Reproduce each line from the first in the data through the line that contains "COL = scene.collection" exactly; give nothing else.

◆ **Dataset excerpt**:
--

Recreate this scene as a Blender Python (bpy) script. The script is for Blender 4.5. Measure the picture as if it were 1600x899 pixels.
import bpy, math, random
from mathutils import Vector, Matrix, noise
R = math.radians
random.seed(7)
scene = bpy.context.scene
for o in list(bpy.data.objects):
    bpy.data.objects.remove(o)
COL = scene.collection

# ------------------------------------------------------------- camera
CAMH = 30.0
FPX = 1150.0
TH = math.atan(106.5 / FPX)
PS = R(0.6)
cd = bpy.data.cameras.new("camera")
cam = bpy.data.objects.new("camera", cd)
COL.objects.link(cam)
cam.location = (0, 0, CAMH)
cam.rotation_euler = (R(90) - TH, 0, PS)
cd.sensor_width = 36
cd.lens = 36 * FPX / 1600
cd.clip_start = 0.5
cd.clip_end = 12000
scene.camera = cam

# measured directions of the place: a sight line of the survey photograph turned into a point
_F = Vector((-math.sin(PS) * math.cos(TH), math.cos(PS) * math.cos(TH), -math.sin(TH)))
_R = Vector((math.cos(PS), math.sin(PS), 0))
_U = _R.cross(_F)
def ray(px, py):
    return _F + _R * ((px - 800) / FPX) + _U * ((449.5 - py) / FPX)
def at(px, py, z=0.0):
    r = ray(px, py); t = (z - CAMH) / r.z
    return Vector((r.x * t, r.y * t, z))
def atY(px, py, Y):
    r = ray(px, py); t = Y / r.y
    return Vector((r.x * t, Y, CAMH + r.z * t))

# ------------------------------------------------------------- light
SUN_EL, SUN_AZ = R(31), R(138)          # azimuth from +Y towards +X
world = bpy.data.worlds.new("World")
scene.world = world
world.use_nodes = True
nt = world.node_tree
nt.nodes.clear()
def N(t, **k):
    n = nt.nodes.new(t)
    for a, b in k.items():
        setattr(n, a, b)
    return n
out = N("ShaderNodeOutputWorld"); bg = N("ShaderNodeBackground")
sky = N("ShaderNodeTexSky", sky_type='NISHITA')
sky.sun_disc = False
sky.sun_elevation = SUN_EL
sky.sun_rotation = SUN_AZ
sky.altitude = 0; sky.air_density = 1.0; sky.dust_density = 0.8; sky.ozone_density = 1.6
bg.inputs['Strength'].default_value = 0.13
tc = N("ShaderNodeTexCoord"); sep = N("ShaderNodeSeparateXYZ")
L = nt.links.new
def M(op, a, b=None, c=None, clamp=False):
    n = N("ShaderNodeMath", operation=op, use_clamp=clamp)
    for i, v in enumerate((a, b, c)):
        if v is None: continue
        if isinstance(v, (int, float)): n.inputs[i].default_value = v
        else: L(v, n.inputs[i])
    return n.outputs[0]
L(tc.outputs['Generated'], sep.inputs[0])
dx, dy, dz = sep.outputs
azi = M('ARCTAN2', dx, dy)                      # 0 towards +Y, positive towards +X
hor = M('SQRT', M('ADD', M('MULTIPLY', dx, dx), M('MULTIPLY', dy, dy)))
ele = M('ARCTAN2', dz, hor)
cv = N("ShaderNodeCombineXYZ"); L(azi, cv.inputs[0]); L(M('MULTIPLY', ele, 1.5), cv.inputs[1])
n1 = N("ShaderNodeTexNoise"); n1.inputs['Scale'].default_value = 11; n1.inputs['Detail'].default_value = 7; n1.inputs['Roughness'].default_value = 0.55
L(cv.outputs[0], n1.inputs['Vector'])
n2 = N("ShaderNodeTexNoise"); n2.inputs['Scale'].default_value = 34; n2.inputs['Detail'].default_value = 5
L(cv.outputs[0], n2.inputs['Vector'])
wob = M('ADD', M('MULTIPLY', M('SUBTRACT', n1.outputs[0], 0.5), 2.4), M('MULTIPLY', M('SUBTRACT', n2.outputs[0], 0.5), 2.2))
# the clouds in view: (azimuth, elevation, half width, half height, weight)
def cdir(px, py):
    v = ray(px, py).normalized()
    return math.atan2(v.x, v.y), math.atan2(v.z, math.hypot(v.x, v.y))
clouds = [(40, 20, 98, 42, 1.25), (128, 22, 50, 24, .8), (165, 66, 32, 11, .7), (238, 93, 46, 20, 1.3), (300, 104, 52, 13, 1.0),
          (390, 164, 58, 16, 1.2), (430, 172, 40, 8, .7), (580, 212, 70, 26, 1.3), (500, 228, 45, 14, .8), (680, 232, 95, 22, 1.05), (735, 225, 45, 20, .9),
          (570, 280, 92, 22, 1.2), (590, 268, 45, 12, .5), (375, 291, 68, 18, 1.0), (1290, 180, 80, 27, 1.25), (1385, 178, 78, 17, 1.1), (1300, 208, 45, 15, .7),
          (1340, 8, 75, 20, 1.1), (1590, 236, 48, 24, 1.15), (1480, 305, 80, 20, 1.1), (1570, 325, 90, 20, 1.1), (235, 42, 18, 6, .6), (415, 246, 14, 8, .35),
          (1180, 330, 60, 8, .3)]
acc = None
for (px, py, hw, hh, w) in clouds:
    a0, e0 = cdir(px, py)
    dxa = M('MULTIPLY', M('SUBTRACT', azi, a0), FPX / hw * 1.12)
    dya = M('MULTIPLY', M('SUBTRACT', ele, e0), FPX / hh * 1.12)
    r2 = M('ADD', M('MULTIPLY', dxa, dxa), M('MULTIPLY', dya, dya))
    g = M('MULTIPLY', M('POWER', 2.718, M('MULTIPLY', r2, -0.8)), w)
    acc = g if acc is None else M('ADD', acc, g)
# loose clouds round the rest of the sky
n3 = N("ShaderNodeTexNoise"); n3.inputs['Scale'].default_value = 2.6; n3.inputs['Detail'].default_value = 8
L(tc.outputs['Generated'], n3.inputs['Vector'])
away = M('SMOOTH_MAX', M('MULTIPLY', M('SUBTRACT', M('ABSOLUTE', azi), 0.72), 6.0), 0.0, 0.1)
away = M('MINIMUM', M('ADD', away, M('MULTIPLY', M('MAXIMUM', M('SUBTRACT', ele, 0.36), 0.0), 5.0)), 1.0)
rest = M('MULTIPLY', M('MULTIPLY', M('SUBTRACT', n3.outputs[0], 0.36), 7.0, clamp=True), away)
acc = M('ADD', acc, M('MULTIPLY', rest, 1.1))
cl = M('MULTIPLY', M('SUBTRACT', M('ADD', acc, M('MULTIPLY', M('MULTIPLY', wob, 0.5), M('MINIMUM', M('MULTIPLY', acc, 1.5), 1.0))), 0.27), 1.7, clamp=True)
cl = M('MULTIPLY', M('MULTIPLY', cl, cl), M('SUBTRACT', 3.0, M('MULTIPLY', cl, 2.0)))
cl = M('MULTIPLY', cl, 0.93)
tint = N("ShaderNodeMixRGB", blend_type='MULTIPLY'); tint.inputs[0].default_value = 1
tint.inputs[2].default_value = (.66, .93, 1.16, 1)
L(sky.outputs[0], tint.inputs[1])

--

◆ **Task answer**:
Recreate this scene as a Blender Python (bpy) script. The script is for Blender 4.5. Measure the picture as if it were 1600x899 pixels.
import bpy, math, random
from mathutils import Vector, Matrix, noise
R = math.radians
random.seed(7)
scene = bpy.context.scene
for o in list(bpy.data.objects):
    bpy.data.objects.remove(o)
COL = scene.collection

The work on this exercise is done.